Atirou-se depois a Chinese Translation, e se o concerto já praticamente estava ganho com aquela guitarra, ficou ganho de certeza com aquela voz. Forte, por vezes rouca, que brinca e joga na perfeição com os silêncios, as pausas… Interpretou na perfeição uma das suas canções mais conhecidas, tal como o viria a fazer com todas. A verdade é que é praticamente inútil apontar pontos altos num concerto tão consistente, onde todos os momentos foram magníficos. Poucos fazem música assim, com uma guitarra acústica tão bela, e letras sempre tão bem pensadas… e ainda menos a conseguem interpretar assim ao vivo. Quando abandona a guitarra pelo piano, impressiona mais uma vez pela forma como toca, como brinca com as teclas. Foi aí que nos deu um dos momentos mais marcantes, que certamente ficará na memória de todos: uma lindíssima cover de The Story of an Artist, de Daniel Johnston. “Alguns dizem que ele é doido… mas aposto que dizem isso em relação a muitas das pessoas mais inteligentes de Portugal” diz, sempre sisudo, sempre olhando de frente o público. As interacções foram esporádicas, mas sempre na altura certa, e feitas com aquele estilo controlado e imponente de todo o concerto. Falou em espanhol, e aquele primeiro “Obrigado” que disse, naquele tom forte e arrastado, descreveu por si só o cantautor que o disse.

Hold Time, faixa-título do seu último disco, também ao piano, foi magnífica, um pouco alongada e perfeitamente encaixada naquele instrumento. E Sad, Sad Song, já novamente na guitarra, relembra o quão bom escritor Ward é. Escreve tão bem quanto canta e interpreta em palco; no final de cada música, afasta-se para as sombras, trocando ou afinando rapidamente o instrumento. Por vezes inclina-se e sorri enquanto canta… sempre de olho no público. Nos momentos instrumentais afasta-se do microfone, e passeia-se pelo palco… mas sempre, sempre com os olhos fixos naqueles que o fixam a ele. Agarra-nos, e nunca nos larga, com o seu talento e com a sua presença.

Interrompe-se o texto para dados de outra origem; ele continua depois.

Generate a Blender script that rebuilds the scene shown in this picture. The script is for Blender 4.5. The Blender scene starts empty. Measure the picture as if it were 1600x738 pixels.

As covers também não faltaram. Além da magnífica The Story of an Artist, tocou ainda de forma exemplar Rave On, a sua “música favorita de Buddy Holly” e, claro, transformou Let’s Dance (“Pediram-me para tocar esta, e vou tocá-la”), de Bowie, em algo que se assemelhou a uma lindíssima balada. Foi, aliás, com esta cover que terminou o corpo principal do concerto, voltando no encore com mais dois grandiosos momentos: Eyes on the Prize, em guitarra, e a arrebatadora e energética Never Had Nobody Like You, que terminou com Ward de pé, passeando pelo piano com os dedos, manuseando-o de forma (mais uma vez) impressionante. De seguida avança, recebe com as mãos unidas à frente da cara a ovação de pé que lhe fazem os poucos presentes, murmurando por várias vezes “Obrigado, muito obrigado”, e sai do palco. Com um sorriso, que só por vezes escapou ao longo da noite. Nunca pareceu antipático. Apenas… sério.

Há poucos assim. M. Ward entrou em palco e sozinho, apenas com um piano e guitarra, encheu uma Aula Magna inteira. Com momentos constantemente memoráveis, o génio do folk mostrou ser… bem, um génio. A música e o músico foram senhores absolutos de uma noite sem artifícios nem truques, onde o homem ali, nu com o seu instrumento, bastou para assinar um dos melhores concertos em muito tempo. São raros os concertos assim, espantosos apenas pela música e por quem a faz. M. Ward mostrou ao vivo ser aquilo que em disco já dava a entender: único e, simplesmente, um dos melhores. Os poucos presentes certamente não se esquecerão tão rapidamente… e os que não foram, nem sabem o que perderam. De qualquer das formas, espera-se que um regresso seja inevitável. E se houver justiça no mundo, tal regresso será perante uma sala esgotada, tão devota quanto o músico merece. Por agora, fica a honra de ter assistido a uma noite tão magnífica, e de termos estado a sós com aquele que é, sem sombra de dúvida, um génio absoluto.